La requête a été déposée le 1er novembre auprès des autorités compétentes à Lahore, a déclaré à l'Agence France Presse (AFP) son avocat, Chaudhry Ghulam Mustafa. "Nous craignons qu'Asia Bibi soit emmenée à l'étranger et avons donc demandé à la Cour que le cas soit auditionné rapidement", a-t-il expliqué.

>> À lire aussi : Loin du Pakistan, le délit de blasphème existe aussi en Europe

"Nous allons nous battre et exploiter tous les recours légaux pour nous assurer qu'elle soit pendue, conformément à la loi", a-t-il ajouté.

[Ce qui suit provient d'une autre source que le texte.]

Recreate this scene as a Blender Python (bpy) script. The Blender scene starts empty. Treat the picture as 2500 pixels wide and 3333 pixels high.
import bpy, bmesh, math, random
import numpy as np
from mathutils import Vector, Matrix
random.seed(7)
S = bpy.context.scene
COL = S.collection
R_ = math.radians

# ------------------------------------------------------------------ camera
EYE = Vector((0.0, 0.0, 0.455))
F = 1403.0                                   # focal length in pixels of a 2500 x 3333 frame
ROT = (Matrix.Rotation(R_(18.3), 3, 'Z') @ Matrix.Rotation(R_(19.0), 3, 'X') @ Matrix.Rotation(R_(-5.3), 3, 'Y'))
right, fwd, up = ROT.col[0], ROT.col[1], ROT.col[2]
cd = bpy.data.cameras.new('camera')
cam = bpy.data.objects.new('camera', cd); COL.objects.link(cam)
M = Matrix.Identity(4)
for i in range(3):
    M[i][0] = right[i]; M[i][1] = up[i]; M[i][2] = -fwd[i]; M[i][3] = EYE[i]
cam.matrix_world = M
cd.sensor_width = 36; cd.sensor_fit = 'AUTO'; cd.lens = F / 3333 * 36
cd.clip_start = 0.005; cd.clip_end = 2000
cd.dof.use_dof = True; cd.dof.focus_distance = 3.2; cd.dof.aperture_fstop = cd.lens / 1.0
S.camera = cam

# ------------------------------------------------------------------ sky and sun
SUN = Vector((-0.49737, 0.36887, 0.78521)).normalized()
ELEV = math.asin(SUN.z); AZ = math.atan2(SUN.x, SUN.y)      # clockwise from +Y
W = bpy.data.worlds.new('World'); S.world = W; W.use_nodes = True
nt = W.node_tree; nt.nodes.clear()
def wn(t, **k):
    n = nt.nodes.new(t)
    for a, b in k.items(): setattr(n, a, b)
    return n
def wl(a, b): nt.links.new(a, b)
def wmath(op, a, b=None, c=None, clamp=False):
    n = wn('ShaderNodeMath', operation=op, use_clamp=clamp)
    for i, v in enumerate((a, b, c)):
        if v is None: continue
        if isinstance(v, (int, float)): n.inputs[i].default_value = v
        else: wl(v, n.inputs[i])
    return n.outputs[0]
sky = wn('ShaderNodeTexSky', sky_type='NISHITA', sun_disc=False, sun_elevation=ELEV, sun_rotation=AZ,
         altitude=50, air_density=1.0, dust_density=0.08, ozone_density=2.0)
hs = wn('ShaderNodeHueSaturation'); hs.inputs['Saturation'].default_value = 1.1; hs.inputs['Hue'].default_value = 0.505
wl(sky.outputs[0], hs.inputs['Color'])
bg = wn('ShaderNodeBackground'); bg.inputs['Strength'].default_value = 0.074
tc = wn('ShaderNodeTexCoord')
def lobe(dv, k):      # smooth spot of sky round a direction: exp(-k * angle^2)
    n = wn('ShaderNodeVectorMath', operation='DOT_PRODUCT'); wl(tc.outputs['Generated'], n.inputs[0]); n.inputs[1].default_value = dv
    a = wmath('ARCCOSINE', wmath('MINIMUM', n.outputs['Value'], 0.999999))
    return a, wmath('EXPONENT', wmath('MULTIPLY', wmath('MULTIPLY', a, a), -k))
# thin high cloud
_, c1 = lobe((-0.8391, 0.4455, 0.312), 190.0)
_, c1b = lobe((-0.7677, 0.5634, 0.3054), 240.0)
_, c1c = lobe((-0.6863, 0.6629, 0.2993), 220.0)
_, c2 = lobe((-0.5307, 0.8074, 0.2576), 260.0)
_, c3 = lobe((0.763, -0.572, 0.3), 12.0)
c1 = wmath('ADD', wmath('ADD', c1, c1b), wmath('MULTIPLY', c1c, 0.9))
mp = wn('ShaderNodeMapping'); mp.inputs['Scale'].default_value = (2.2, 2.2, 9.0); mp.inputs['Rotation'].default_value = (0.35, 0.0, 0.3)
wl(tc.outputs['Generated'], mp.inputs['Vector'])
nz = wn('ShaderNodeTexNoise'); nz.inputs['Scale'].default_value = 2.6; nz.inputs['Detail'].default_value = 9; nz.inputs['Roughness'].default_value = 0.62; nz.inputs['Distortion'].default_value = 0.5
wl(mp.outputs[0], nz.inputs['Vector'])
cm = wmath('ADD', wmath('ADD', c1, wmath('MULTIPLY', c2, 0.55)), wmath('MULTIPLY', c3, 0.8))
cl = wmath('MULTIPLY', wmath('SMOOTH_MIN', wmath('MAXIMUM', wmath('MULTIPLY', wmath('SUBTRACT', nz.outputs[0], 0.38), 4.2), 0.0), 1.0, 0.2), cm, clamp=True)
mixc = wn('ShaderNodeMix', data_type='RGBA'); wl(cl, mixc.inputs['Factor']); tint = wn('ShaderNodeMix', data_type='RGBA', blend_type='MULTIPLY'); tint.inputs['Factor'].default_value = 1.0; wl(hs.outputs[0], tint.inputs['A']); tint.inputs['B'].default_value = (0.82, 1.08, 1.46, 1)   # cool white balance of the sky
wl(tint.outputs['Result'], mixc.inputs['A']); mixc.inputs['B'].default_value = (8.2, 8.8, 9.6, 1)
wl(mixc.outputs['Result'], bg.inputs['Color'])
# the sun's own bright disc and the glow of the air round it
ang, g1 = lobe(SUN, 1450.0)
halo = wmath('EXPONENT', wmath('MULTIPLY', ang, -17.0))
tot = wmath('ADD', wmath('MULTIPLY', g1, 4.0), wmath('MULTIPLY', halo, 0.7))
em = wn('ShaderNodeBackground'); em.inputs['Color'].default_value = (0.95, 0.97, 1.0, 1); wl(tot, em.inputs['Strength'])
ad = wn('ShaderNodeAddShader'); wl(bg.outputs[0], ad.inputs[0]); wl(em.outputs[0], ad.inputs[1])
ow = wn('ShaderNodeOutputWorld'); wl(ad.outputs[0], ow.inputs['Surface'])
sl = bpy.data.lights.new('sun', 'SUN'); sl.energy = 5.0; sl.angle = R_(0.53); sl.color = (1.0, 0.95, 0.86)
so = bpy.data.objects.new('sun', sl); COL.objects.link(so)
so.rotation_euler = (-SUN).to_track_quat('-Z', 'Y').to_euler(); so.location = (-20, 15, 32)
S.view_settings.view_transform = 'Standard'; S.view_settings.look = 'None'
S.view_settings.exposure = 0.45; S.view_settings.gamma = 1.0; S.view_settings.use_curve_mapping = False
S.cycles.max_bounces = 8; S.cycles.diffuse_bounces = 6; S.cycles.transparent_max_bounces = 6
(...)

"Le gouvernement n'aurait jamais dû passer un tel accord", a déploré Ashiq Masih, le mari d'Asia Bibi interrogé par la radio allemande Deutsche Welle. Il y voit une tentative de "faire pression sur la justice". Le 4 novembre, la Commission des droits de l'Homme pakistanaise s'est dite "consternée" par l'"incapacité du gouvernement à protéger l'État et le caractère sacré de la loi", qualifiant l'accord signé avec les islamistes de "mascarade" après le jugement "historique" de la Cour suprême.

"Personne ne doit avoir l'impression erronée que l'État ferme les yeux sur le comportement" des extrémistes, a mis en garde le ministre de l'Information, Fawad Chaudhry. "L'État n'ignorera pas la rébellion", a-t-il tonné devant la presse.

Que va devenir Asia Bibi ?

Asia Bibi, actuellement incarcérée à Multan (centre), devra dans l'immédiat demeurer soit en prison, soit dans un autre endroit sûr en attendant que la requête soit examinée, a estimé pour sa part l'avocat de la quinquagénaire, Saif-ul-Mulook, interrogé par l'AFP.

Ce dernier a trouvé refuge aux Pays-Bas après avoir été menacé par des islamistes, a annoncé, lundi 5 novembre, l'Association pour les chrétiens persécutés, un groupe néerlandais.

De son côté, le mari d'Asia Bibi réclame l'asile pour sa famille. "[Cette dernière] demande l'asile aux États-Unis, en Grande-Bretagne et au Canada", a affirmé Wilson Chowdhry, le président de l'association des chrétiens pakistanais de Grande-Bretagne, qui aide Asia Bibi et sa famille depuis des années.

"Ces pays ont les plus grandes communautés de chrétiens pakistanais", a-t-il expliqué. Ces pays sont également anglophones, une langue qu'apprennent les filles d'Asia Bibi, mais qu'elle-même et son mari ne parlent pas.